Told with honesty and deep emotion, Helen’s story brings to life the experiences of one German Jewish young woman and her family and friends. It is a story of friendship, resilience, and survival against all the odds.
This book is one that everyone should read, particularly in this world that is still plagued by hatred, racism and suspicion of anyone who dares to be different.
Dramatic and sorrowful, it’s a novel of life, survival, and resilience
The author, Paulette Mahurin, takes the reader on a tragic but life-celebrating ride. Emotionally charged, it presents a gut-wrenching fate of two generations of German Jews – Helen’s once happy family. With Hitler coming to power, her life inevitably changes to the horror of losing her loved ones, then hiding from being sent to a concentration camp and then, not able to escape the inevitable, to the atrocities of Auschwitz where she is brutally forced to make dehumanizing choices.
The sequence of events that shaped Germany into the despotic state and corrupted its population is expertly and unobtrusively woven into the well-paced narrative. I would consider this book educational for a reader who is not deeply familiar with the Holocaust. Highly recommended for the general readership.
This book is based on true events, very sad and horrific events. The world lost its innocence during WWII when they found out a madman led his country to try and rid the world of humans whos only black mark against them was that they were born Jewish. No matter how many books I read about this it’s so hard to imagine, yet it happened.
As with all of the author’s books, this one digs into human emotions that help a person survive tragedies. And what greater tragedy has occurred in modern times than the ill treatment of those imprisoned in the Nazi concentration camps? The prisoners are seen are real and vulnerable, doing what they had to do to shut out the horrors of the war. Some cannot cope, but others like Helen can hide them inside so they don’t make her become a monster like those who imprisoned her. The emotions are raw and beautiful at the same time. A well written and touching story.
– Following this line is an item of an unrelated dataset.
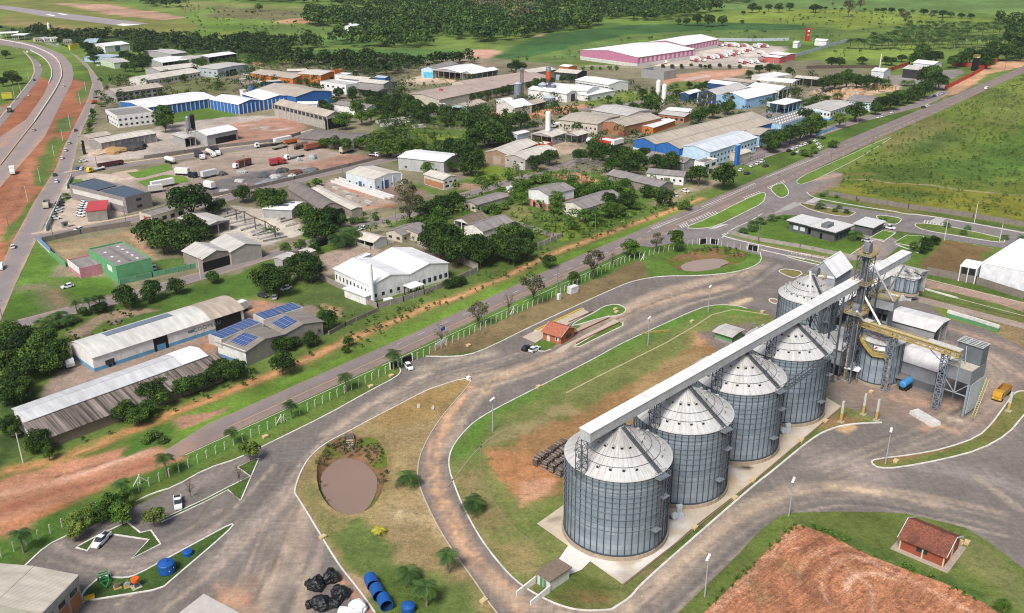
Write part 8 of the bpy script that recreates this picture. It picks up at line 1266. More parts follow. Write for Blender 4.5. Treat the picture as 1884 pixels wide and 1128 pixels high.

Paulette Mahurin never disappoints. Once again, she delivers an exceptional look a history through the eyes of a young Jewish girl growing up in the pre World War II era and war years themselves. This intense look at Helen Stein’s life includes a gamut of contrasting occasions, from happy times spent with friends and family, to a tense period of denial during Hitler’s rise to power and a changing political climate, to time spent in hiding and finally, to enduring and surviving life in a concentration camp. The Seven Year Dress is heartbreaking and at the same time, captivating. It probes the minds of its characters so thoroughly and deeply that you will feel like you are there, walking beside them. Even as they live through the most horrific of circumstance, while they cling to the hope that even through the despair, there is always hope, the tiniest of lights living in the heart.
Full of heartbreaking moments, this beautiful story by Miss Mahurin explores the tragedies of the concentration camps of World War II.
In this story, we follow the account of a young woman named Helen who, after surviving some unfortunate circumstances, was eventually found and taken into a concentration camp. Although she is one of the few who survive the camp, reading her story from little to young woman is hard.
The account of the way in which Germany affected Jewish families in this time is both realistic and powerful making it emotionally difficult at some points. It’s that realism though that makes this book all the better. To think that this was the reality for millions of people makes it all the more striking.